| WHAT YOU NEED TO DO |
From the records below, copy out exactly the lines from the one containing "r = random.Random(21); FLK = []" to the one containing "if np.min(np.linalg.norm(FLK - centre(l), axis=1))", both included. Add nothing else.
begin
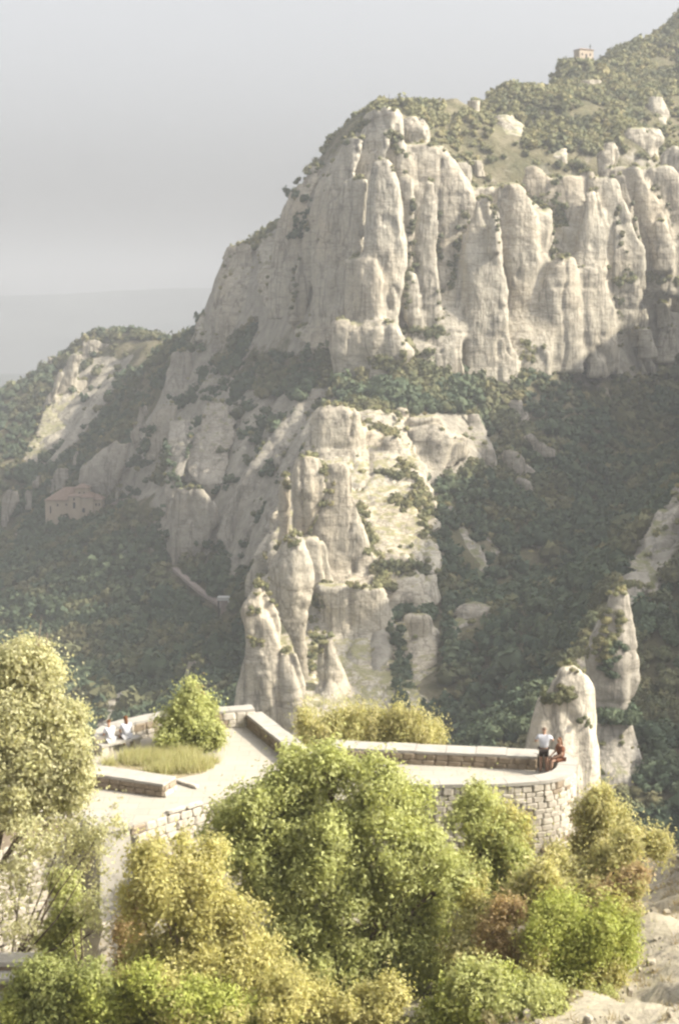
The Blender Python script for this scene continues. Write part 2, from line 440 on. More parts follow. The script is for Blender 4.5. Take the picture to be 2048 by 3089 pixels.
def sight_hit(px, py, y0=200.0, y1=980.0):
    """distance (y) at which a sight line first meets the mountain sheet"""
    Y = np.arange(y0, y1, 2.0)
    P = at(px, py, Y)
    h = np.nonzero(P[:, 2] < gz(P[:, 0], P[:, 1]))[0]
    return Y[h[0]] if len(h) else y1

RK = RM
mountain.data.color_attributes.new('Rocky', 'FLOAT_COLOR', 'POINT').data.foreach_set('color', np.repeat(RK.reshape(-1, 1), 4, axis=1).astype(np.float32).ravel())

# plain and far hills beyond the mountain
PLAIN_Z = -190.0
pm = MB(); pm.add([(-9000, 300, PLAIN_Z), (9000, 300, PLAIN_Z), (9000, 9000, PLAIN_Z), (-9000, 9000, PLAIN_Z)], [(0, 1, 2, 3)])
tag(pm.build('plain', M['plain']), kind='structure')
def far_range(name, Y, ztop, seed, depth=900):
    xs = np.linspace(-5200, 5200, 160); ys = np.linspace(-1, 1, 14)
    X, T = np.meshgrid(xs, ys)
    crest = ztop(X) + 9 * fbm(X / 500, 0 * X, 0 * X, seed, 4)
    Z = PLAIN_Z - 5 + (crest - PLAIN_Z) * np.clip(1 - np.abs(T), 0, 1) ** 0.8 + 6 * fbm(X / 260, T * 3, 0 * X, seed + 3, 4) * (1 - np.abs(T))
    o = link(name, new_mesh(name, np.stack([X, Y + T * depth, Z], -1).reshape(-1, 3), grid_faces(160, 14), M['hill'], True))
    tag(o, kind='structure')
far_range('far_hills', 4300, lambda x: 20 + 32 / (1 + np.exp(-(x + 730) / 90)), 21)
far_range('far_hills', 2100, lambda x: -88 + 12 * np.sin(x / 300.0), 33, 420)

# ------------------------------------------------------------------ rocks
ROCKS = []     # for keeping trees out of the rock
ROCK_SURF = []
FRONT = []
OUTLINE = []   # bare faces, kept free of scrub
def rock(rows, conv, Y, name='rock_column', parent=mountain, mat='rock', depth=0.8, seed=None, lean=0.0, ext=0.12, rough=1.0, sq=2.5, dome=0.55, veg=1.0, fit=0.15, skew=0.0, fat=1.0, fuse=None):
    """rows: (y, left, right[, extra depth]) down the rock as measured; every rock has its own distance, width and thickness"""
    seed = seed if seed is not None else int(rng.integers(1, 9999))
    r = []; pix = []
    for q in rows:
        xl, yy = conv(q[1], q[0]); xr, _ = conv(q[2], q[0])
        Yr = Y + (q[3] if len(q) > 3 else 0)
        pix.append((yy, xl, xr))
        if fit:
            aw = (xr - xl) / 2 / F * Yr
            Yr = min(Yr, sight_hit((xl + xr) / 2, yy) + fit * aw * depth)
        L, Rr = at(xl, yy, Yr), at(xr, yy, Yr)
        r.append((L[2], (L[0] + Rr[0]) / 2, (Rr[0] - L[0]) / 2, Yr))
    r = np.array(r)
    if len(r) > 1: r[0, 2] = 0.7 * r[0, 2] + 0.3 * r[1, 2]
    r[:, 2] *= fat
    top = r[0].copy(); a0 = max(top[2], 0.4)
    hgt = r[0, 0] - r[-1, 0]
    bot = r[-1].copy(); bot[0] -= max(ext * hgt, 3.0); bot[2] *= 1.08
    r = np.vstack([r, bot])
    h_all = r[0, 0] - r[-1, 0]
    wmean = r[:, 2].mean()
    res = 1.25 if Y > 260 else 0.9
    nv = int(np.clip(h_all / res, 14, 84)); nu = int(np.clip(2 * math.pi * wmean / res, 24, 76))
    zz = np.linspace(r[0, 0], r[-1, 0], nv)
    def ip(k):
        v = np.interp(-zz, -r[:, 0], r[:, k])
        ker = max(1, nv // 16)
        pad = np.pad(v, ker, mode='edge')
        return np.convolve(pad, np.ones(2 * ker + 1) / (2 * ker + 1), 'valid')
    cx, aa, yy = ip(1), ip(2), ip(3)
    # rounded head
    nd = 6
    ph = np.linspace(math.pi / 2, 0, nd, endpoint=False)
    zz = np.concatenate([zz[0] + a0 * dome * np.sin(ph), zz]); cx = np.concatenate([np.full(nd, cx[0]), cx]); yy = np.concatenate([np.full(nd, yy[0]), yy])
    aa = np.concatenate([np.maximum(aa[0] * np.cos(ph), 0.02), aa])
    th = np.linspace(0, 2 * math.pi, nu, endpoint=False) + seed
    ct, st = np.cos(th), np.sin(th)
    e = 2.0 / sq
    ux = np.sign(ct) * np.abs(ct) ** e; uy = np.sign(st) * np.abs(st) ** e
    Zg, _ = np.meshgrid(zz, th, indexing='ij')
    A = aa[:, None]
    bx = cx[:, None] + A * ux[None, :]; by = yy[:, None] + A * depth * uy[None, :] - skew * A * ux[None, :]
    sc = max(2.0, min(14.0, wmean * 1.1))
    wx = bx + 2.2 * vnoise(bx / 9, by / 9, Zg / 11, seed + 51); wy = by + 2.2 * vnoise(bx / 9, by / 9, Zg / 11, seed + 52)
    d = 0.20 * fbm(wx / sc, wy / sc, Zg / (sc * 3.2), seed, 4)
    d += 0.15 - 0.30 * np.abs(vnoise(wx / (sc * 0.62), wy / (sc * 0.62), Zg / (sc * 5), seed + 5))      # flutes
    ds = (0.22 * vnoise(bx / 40, by / 40, Zg / 2.6, seed + 9) + 0.7 * fbm(wx / 3.6, wy / 3.6, Zg / 11.0, seed + 2, 3)) * rough
    ds -= 0.9 * np.clip(0.16 - np.abs(vnoise(wx / 4.5, wy / 4.5, Zg / 30, seed + 61)), 0, 1) * 6 * rough   # cracks
    groove = vnoise(0 * Zg + seed, bx / 60, Zg / 9.0, seed + 31)
    ds -= np.clip(groove - 0.4, 0, 1) * 1.0 * rough
    ds *= min(1.0, wmean / 5.0)
    k = 1 + d + ds / np.maximum(A, 0.8)
    P = np.stack([cx[:, None] + (bx - cx[:, None]) * k, yy[:, None] + (by - yy[:, None]) * k, Zg + 0.5 * vnoise(bx / 5, by / 5, Zg / 5, seed + 77) * min(1, wmean / 4)], -1)
    nr = len(zz)
    i = np.arange((nr - 1) * nu).reshape(nr - 1, nu)
    j = np.roll(i, -1, axis=1)
    Fq = np.stack([i.ravel(), (i + nu).ravel(), (j + nu).ravel(), j.ravel()], 1)
    capt, capb = np.arange(nu)[None, :], (np.arange(nu) + (nr - 1) * nu)[None, ::-1]
    if fuse:
        FUSE.setdefault(fuse, []).append((P.reshape(-1, 3), Fq, capt, capb)); o = None
    else:
        o = link(name, new_mesh(name, P.reshape(-1, 3), [Fq, capt, capb], M[mat], True), parent)
    ROCKS.append((zz[0], zz[-1], zz, cx, aa, yy, depth)); OUTLINE.append((np.array(pix), float(r[:, 3].mean()))); FRONT.append((np.array(pix), r[:len(pix), 3].copy(), depth, skew))
    if veg > 0:
        n = np.cross(P[1:, :] - P[:-1, :], np.roll(P, -1, 1)[:-1] - P[:-1])
        n = n / (np.linalg.norm(n, axis=-1, keepdims=True) + 1e-9)
        ROCK_SURF.append((P[:-1].reshape(-1, 3), n.reshape(-1, 3), veg, wmean, Y))
    return o

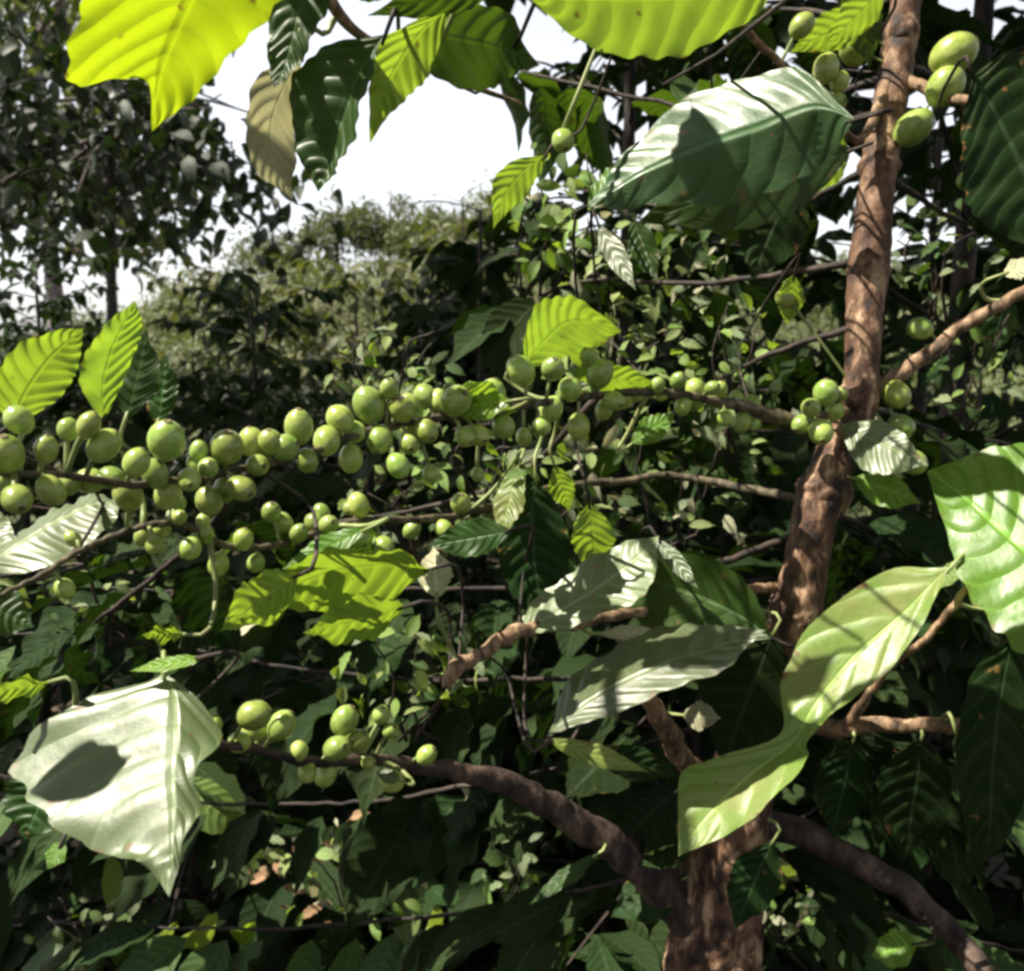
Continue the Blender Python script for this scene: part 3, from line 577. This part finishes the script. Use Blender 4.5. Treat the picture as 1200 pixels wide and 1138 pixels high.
BRX = link('cherry_cluster_twig', mesh('cherry_cluster_twig', *tube_arrays([TC[np.argmin(abs(proj(TC)[1] - 480))], P(975, 485, .585), P(955, 488, .58)], [.004, .003, .002], n=10, rings=8)[:2], M['twig']), A)
chs([(968, 460, 16), (950, 478, 13), (940, 497, 13), (962, 506, 16), (978, 482, 12), (985, 462, 10)], BRX, np.array([P(975, 485, .585), P(955, 488, .58)]))
chs([(1118, 63, 27), (1108, 101, 25), (1070, 150, 24), (1132, 212, 11), (1188, 235, 14)], vb, VBc, .006)
chs([(1002, 60, 19), (968, 80, 17), (984, 96, 13), (994, 20, 15), (940, 30, 15), (660, 165, 15), (980, 120, 12, 0)], ub, UBc)
chs([(1070, 542, 17), (1050, 462, 17, 0), (1056, 500, 16, 0), (1078, 385, 15, 0), (920, 350, 12)], ob, OBc)
#--PART2--
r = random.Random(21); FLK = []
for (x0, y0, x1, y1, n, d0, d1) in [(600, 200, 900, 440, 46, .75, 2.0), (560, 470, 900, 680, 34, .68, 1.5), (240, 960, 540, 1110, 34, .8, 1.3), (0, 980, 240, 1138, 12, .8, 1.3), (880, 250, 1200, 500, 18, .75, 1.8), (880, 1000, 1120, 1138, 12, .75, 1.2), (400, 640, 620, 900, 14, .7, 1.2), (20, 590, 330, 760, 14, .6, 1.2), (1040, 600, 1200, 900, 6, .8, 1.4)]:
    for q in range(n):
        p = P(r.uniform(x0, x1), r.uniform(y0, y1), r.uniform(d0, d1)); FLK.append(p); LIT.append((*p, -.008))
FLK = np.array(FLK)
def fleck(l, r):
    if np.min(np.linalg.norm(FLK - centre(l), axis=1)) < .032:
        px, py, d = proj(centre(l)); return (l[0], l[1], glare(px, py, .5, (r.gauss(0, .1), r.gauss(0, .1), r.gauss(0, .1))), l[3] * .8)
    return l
FLECK_PLANTS = [  # small plants added as sun flecks: label, px, py, depth, half size px, number, leaf px, materials
 ('small sprig added as sun flecks, lit leaflets and tan dry bits below the low green cherries', 'fleck_weed', 405, 1020, .92, 95, 62, 78, (10, 30), ['young', 'gloss', 'pale', 'young', 'olive', 'dry']),
 ('tuft of tan dry leaflets right of the big pale leaf tip', 'fleck_weed', 285, 1000, .90, 38, 26, 30, (12, 30), ['dry', 'pale', 'gloss']),
 ('few thin blades added as sun glints at the bottom left corner', 'fleck_weed', 100, 1085, .90, 75, 45, 30, (10, 34), ['gloss', 'mature', 'gloss']),
 ('small bright weed added as sun flecks between the two lower limbs at the bottom', 'fleck_weed', 925, 1065, .85, 60, 34, 22, (10, 26), ['gloss', 'young', 'pale']),
 ('small grey green weed added for its glinting blades left of the trunk foot', 'fleck_weed', 600, 1005, .95, 40, 36, 20, (10, 34), ['gloss', 'mature']),
 ('climber added as sun flecks, small grey-white leaves below the half bright leaf', 'fleck_climber', 740, 320, .80, 120, 75, 120, (12, 34), ['gloss', 'gloss', 'mature', 'pale', 'olive']),
 ('climber added as sun flecks, small pale leaves under the cherries near the trunk', 'fleck_climber', 790, 545, .72, 110, 75, 100, (10, 30), ['gloss', 'olive', 'mature', 'pale', 'mature']),
 ('climber added for bright speckle, yellow-green leaflets left of the half bright leaf', 'fleck_climber', 640, 240, .72, 55, 70, 60, (14, 36), ['young', 'mature', 'young', 'olive']),
 ('climber added for bright speckle, tiny leaves hanging under the long cherry row', 'fleck_climber', 500, 590, .66, 130, 55, 80, (10, 26), ['mature', 'young', 'gloss', 'mature']),
 ('climber added for a few glints among dark leaves right of the trunk top', 'fleck_climber', 1110, 290, .75, 80, 60, 50, (10, 30), ['mature', 'gloss', 'mature']),
 ('small leaves added as sun flecks around the knobbly broken twig', 'fleck_climber', 480, 790, .62, 90, 60, 70, (10, 34), ['mature', 'young', 'gloss', 'olive', 'mature']),
 ('thin weed added for bright speckle under the cherries at the left edge', 'fleck_weed', 110, 690, .60, 100, 40, 50, (10, 26), ['mature', 'gloss', 'olive']),
]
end
| SOLUTION FOR THIS PROBLEM |
r = random.Random(21); FLK = []
for (x0, y0, x1, y1, n, d0, d1) in [(600, 200, 900, 440, 46, .75, 2.0), (560, 470, 900, 680, 34, .68, 1.5), (240, 960, 540, 1110, 34, .8, 1.3), (0, 980, 240, 1138, 12, .8, 1.3), (880, 250, 1200, 500, 18, .75, 1.8), (880, 1000, 1120, 1138, 12, .75, 1.2), (400, 640, 620, 900, 14, .7, 1.2), (20, 590, 330, 760, 14, .6, 1.2), (1040, 600, 1200, 900, 6, .8, 1.4)]:
    for q in range(n):
        p = P(r.uniform(x0, x1), r.uniform(y0, y1), r.uniform(d0, d1)); FLK.append(p); LIT.append((*p, -.008))
FLK = np.array(FLK)
def fleck(l, r):
    if np.min(np.linalg.norm(FLK - centre(l), axis=1)) < .032:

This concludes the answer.